— Start Source material —
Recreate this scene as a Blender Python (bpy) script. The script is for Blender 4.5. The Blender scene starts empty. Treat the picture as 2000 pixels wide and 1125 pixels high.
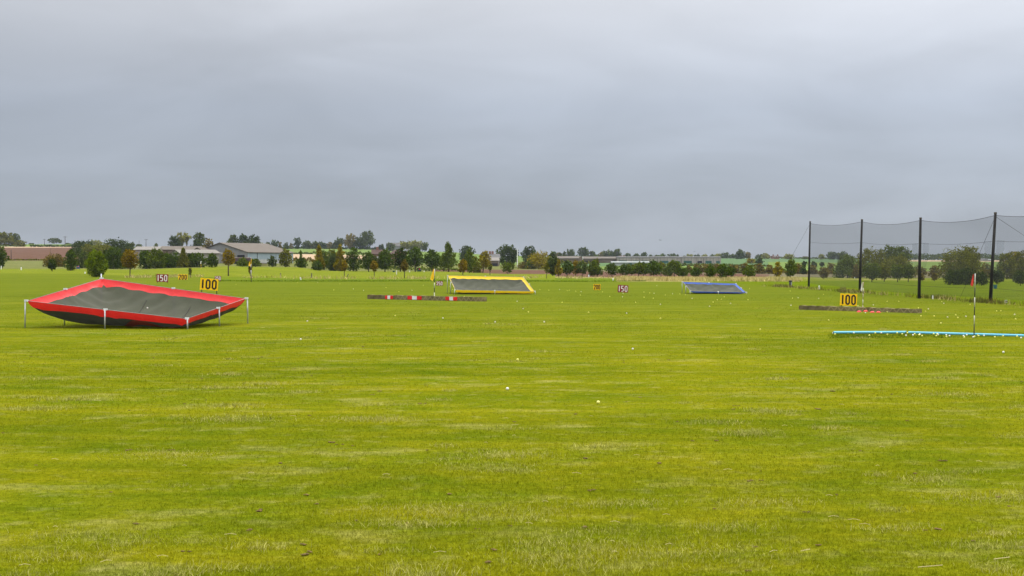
import bpy, math, random
import numpy as np
from mathutils import Vector

# ------------------------------------------------------------------ camera, sky, sun, exposure
S = bpy.context.scene
COL = S.collection
FPX, HC, HY = 2778.0, 1.8, 520.0          # focal length in photo pixels, eye height, horizon row
cd = bpy.data.cameras.new('camera'); cam = bpy.data.objects.new('camera', cd); COL.objects.link(cam)
cd.sensor_width = 36; cd.lens = FPX * 36 / 2000; cd.clip_start = 0.1; cd.clip_end = 9000
cam.location = (0, 0, HC); cam.rotation_euler = (math.pi/2 - math.atan(42.5/FPX), 0, 0)
S.camera = cam
S.view_settings.view_transform = 'Standard'; S.view_settings.look = 'None'
S.view_settings.exposure = 0.0; S.view_settings.gamma = 1
S.cycles.max_bounces = 5; S.cycles.diffuse_bounces = 3; S.cycles.glossy_bounces = 2
S.cycles.transmission_bounces = 4; S.cycles.transparent_max_bounces = 16; S.cycles.volume_bounces = 0
S.cycles.use_denoising = True; S.cycles.denoising_prefilter = 'ACCURATE'

SUN_EL, SUN_AZ = math.radians(56), math.radians(22)     # high, ahead and a little to the right
W = bpy.data.worlds.new('World'); S.world = W; W.use_nodes = True
def sky_nodes():
    nt = W.node_tree; N = nt.nodes; L = nt.links; N.clear()
    out = N.new('ShaderNodeOutputWorld'); bg = N.new('ShaderNodeBackground'); bg.inputs[1].default_value = 0.1
    sky = N.new('ShaderNodeTexSky'); sky.sky_type = 'NISHITA'; sky.sun_disc = False
    sky.sun_elevation = SUN_EL; sky.sun_rotation = SUN_AZ
    tc = N.new('ShaderNodeTexCoord'); sep = N.new('ShaderNodeSeparateXYZ'); L.new(tc.outputs['Generated'], sep.inputs[0])
    zc = N.new('ShaderNodeMath'); zc.operation = 'MAXIMUM'; zc.inputs[1].default_value = 0; L.new(sep.outputs[2], zc.inputs[0])
    za = N.new('ShaderNodeMath'); za.operation = 'ADD'; za.inputs[1].default_value = 0.27; L.new(zc.outputs[0], za.inputs[0])
    dv = N.new('ShaderNodeVectorMath'); dv.operation = 'DIVIDE'; L.new(tc.outputs['Generated'], dv.inputs[0])
    cx = N.new('ShaderNodeCombineXYZ')
    for i in range(3): L.new(za.outputs[0], cx.inputs[i])
    L.new(cx.outputs[0], dv.inputs[1])
    ml = N.new('ShaderNodeVectorMath'); ml.operation = 'MULTIPLY'; ml.inputs[1].default_value = (1.0, 1.25, 0.0); L.new(dv.outputs[0], ml.inputs[0])
    def noise(scale, detail, rough, off):
        a = N.new('ShaderNodeVectorMath'); a.operation = 'ADD'; a.inputs[1].default_value = off; L.new(ml.outputs[0], a.inputs[0])
        n = N.new('ShaderNodeTexNoise'); n.inputs['Scale'].default_value = scale; n.inputs['Detail'].default_value = detail
        n.inputs['Roughness'].default_value = rough; n.inputs['Distortion'].default_value = 0.5; L.new(a.outputs[0], n.inputs['Vector']); return n
    n1 = noise(2.1, 6, 0.5, (3.1, 7.7, 0)); n2 = noise(0.7, 2, 0.5, (11.3, 2.2, 0))
    ramp = N.new('ShaderNodeValToRGB'); L.new(zc.outputs[0], ramp.inputs[0]); cr = ramp.color_ramp
    stops = SKY_STOPS
    while len(cr.elements) < len(stops): cr.elements.new(0.5)
    for e, (p, c) in zip(cr.elements, stops): e.position = p; e.color = (c[0], c[1], c[2], 1)
    # cloud thickness: thinner layer = brighter
    s = N.new('ShaderNodeMath'); s.operation = 'MULTIPLY_ADD'; s.inputs[1].default_value = CLOUD_A; L.new(n1.outputs[0], s.inputs[0])
    s2 = N.new('ShaderNodeMath'); s2.operation = 'MULTIPLY_ADD'; s2.inputs[1].default_value = CLOUD_B; s2.inputs[2].default_value = 1 - 0.5*(CLOUD_A+CLOUD_B)
    L.new(n2.outputs[0], s2.inputs[0]); L.new(s2.outputs[0], s.inputs[2])
    # the veil is brighter towards the hidden sun
    dt = N.new('ShaderNodeVectorMath'); dt.operation = 'DOT_PRODUCT'; L.new(tc.outputs['Generated'], dt.inputs[0])
    dt.inputs[1].default_value = (math.sin(SUN_AZ)*math.cos(SUN_EL), math.cos(SUN_AZ)*math.cos(SUN_EL), math.sin(SUN_EL))
    gl = N.new('ShaderNodeMapRange'); gl.inputs[1].default_value = .52; gl.inputs[2].default_value = .74; gl.inputs[3].default_value = 9.9; gl.inputs[4].default_value = 14.0
    L.new(dt.outputs['Value'], gl.inputs[0])
    k = N.new('ShaderNodeMath'); k.operation = 'MULTIPLY'; L.new(gl.outputs[0], k.inputs[1]); L.new(s.outputs[0], k.inputs[0])
    vm = N.new('ShaderNodeVectorMath'); vm.operation = 'SCALE'; L.new(ramp.outputs[0], vm.inputs[0]); L.new(k.outputs[0], vm.inputs['Scale'])
    mx = N.new('ShaderNodeMix'); mx.data_type = 'RGBA'; mx.inputs['Factor'].default_value = 0.95
    L.new(sky.outputs[0], mx.inputs['A']); L.new(vm.outputs[0], mx.inputs['B'])
    L.new(mx.outputs['Result'], bg.inputs[0]); L.new(bg.outputs[0], out.inputs[0])
SKY_STOPS = [(0.0, (.365, .40, .45)), (0.06, (.372, .415, .484)), (0.11, (.405, .448, .525)), (0.19, (.555, .575, .62)), (0.5, (1.9, 1.93, 2.0)), (1.0, (3.2, 3.2, 3.2))]
CLOUD_A, CLOUD_B = 0.50, 0.36
sky_nodes()
sl = bpy.data.lights.new('sun', 'SUN'); sl.energy = 1.5; sl.angle = math.radians(18); sl.color = (1, .96, .89)
sun = bpy.data.objects.new('sun', sl); COL.objects.link(sun)
sun.rotation_euler = Vector((math.sin(SUN_AZ)*math.cos(SUN_EL), math.cos(SUN_AZ)*math.cos(SUN_EL), math.sin(SUN_EL))).to_track_quat('Z', 'Y').to_euler()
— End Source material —
Given task: Exactly as they appear, print the lines of the listing above from its first line through the line that contains "from mathutils import Vector", minus the pictures.

Solution to the exercise:
Recreate this scene as a Blender Python (bpy) script. The script is for Blender 4.5. The Blender scene starts empty. Treat the picture as 2000 pixels wide and 1125 pixels high.
import bpy, math, random
import numpy as np
from mathutils import Vector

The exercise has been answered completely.